26 January 2018 by Michael Donnelly and David Dewar
Councillors in York have voted against most of the new housing allocations which planners had proposed to include in the city's draft local plan in order to take into account the "direction of travel" of national policy.
A report considered by City of York Council’s local plan working group earlier this week recommended that the authority’s housing targets be increased from levels set out in its pre-publication draft local plan.
It suggested a series of expanded allocations and new allocations to reflect a higher housing provision, arguing that the higher housing total would give the council a more "robust" position at the plan’s examination stage.
But at the council’s local plan working group, councillors tabled a series of amendments which rejected the majority of the report’s suggestions. The working group’s recommendations were then agreed by the council’s executive yesterday. A council spokesman said today that the draft plan would be submitted with the agreed changes.
The city circulated its pre-publication draft local plan for consultation in September last year. The document set out plans for the council to meet an objectively assessed housing need of 867 new dwellings per year for the plan period to 2032/33.

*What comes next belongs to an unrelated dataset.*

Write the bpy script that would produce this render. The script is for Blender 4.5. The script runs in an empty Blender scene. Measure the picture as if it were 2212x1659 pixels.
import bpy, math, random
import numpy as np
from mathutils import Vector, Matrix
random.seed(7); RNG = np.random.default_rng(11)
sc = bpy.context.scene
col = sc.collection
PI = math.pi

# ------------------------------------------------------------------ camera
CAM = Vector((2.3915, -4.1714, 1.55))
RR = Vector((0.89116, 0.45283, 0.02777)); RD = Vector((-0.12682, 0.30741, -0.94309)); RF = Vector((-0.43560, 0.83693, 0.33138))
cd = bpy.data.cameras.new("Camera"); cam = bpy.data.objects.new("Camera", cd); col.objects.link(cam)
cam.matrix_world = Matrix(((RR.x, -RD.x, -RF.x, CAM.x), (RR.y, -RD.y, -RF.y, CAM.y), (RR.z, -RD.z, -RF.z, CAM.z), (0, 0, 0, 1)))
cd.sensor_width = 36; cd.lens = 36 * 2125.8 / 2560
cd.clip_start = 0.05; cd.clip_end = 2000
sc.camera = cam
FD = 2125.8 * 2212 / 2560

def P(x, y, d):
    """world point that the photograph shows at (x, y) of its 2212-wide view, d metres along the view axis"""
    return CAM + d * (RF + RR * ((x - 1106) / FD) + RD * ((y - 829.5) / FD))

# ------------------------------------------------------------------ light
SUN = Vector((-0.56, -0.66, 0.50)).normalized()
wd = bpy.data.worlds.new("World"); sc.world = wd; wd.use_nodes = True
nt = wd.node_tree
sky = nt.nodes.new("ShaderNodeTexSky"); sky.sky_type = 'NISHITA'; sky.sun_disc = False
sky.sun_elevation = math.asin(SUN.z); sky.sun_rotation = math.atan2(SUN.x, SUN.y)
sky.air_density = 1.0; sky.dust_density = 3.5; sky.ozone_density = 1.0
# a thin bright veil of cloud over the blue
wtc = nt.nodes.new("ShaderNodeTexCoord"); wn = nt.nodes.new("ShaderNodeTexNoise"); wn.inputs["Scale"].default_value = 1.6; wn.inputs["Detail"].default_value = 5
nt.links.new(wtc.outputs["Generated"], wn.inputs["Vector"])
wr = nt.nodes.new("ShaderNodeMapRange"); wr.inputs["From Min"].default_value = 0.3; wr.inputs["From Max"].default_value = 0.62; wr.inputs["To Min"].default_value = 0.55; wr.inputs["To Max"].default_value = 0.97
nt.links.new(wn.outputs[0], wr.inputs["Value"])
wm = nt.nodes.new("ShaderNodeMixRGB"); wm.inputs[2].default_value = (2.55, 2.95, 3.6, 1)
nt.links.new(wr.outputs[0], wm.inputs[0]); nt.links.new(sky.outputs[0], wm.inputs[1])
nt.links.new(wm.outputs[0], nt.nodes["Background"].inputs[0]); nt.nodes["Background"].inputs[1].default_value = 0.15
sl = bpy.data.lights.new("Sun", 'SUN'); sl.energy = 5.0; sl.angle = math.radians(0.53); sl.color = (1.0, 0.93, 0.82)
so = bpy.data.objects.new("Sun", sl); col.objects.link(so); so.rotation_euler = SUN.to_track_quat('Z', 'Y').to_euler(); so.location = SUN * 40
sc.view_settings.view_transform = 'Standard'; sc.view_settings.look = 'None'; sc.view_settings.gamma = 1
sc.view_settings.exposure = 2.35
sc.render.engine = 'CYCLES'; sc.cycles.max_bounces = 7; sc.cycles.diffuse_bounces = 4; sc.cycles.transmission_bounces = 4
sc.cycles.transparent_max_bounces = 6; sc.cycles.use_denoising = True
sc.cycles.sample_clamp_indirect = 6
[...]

But the report to this week’s working group meeting said that, applying the government’s proposed standard housing need methodology to the City of York council area, a minimum of 1,070 dwellings per annum would be required.
However, planners cautioned that the standard method had not yet been introduced and the 1,070 figure was based on older government statistics which suggested faster rates of population growth than new figures which are due to replace those previously used.
Nonetheless, planners advised that allocations would need to increase compared to the pre-publication draft. They did not suggest a new housing target, but advised "that the direction of travel in national policy indicates that if the site proposals previously consulted on were increased this would be a more robust position."
"In officers' opinion, an increase in the supply of housing would place the council in a better position for defending the plan proposals through the examination process", the report said.
Planners recommended increased housing numbers within individual sites already identified for development within the draft plan and the reconsideration of sites previously discounted from the site allocation process. But members only accepted higher numbers on sites where increased development would not result in boundary changes.
In November, York was named by the communities secretary Sajid Javid as one 15 local authorities that had failed to make sufficient progress on their local plans.
Javid said he was commencing action to remove City of York Council's plan-making powers to prevent them "failing the people they serve". But he gave all 15 authorities until January 31 to present mitigating circumstances that might persuade him to stay his hand.
Elsewhere, Liverpool City Council - one of the other authorities threatened by Javid with intervention - today published its draft submission local plan. The plan says that, by 2033, Liverpool will be "a sustainable, vibrant and distinctive global city."
The plan includes allocations for 2,320 new homes for the period up to 2033, with the plan incorporating a windfall delivery assumption of 1,950 homes over the period to enable the plan to meet its housing requirement. The windfall assumption equates to 50 per cent of the previous annual level during the period 2011-17.
Much of the remainder of the city's 34,780 housing requirement in the 2013-33 plan period would be met sites where completions had already taken place and sites with existing permissions
The council says it intends to submit the plan to the government in March.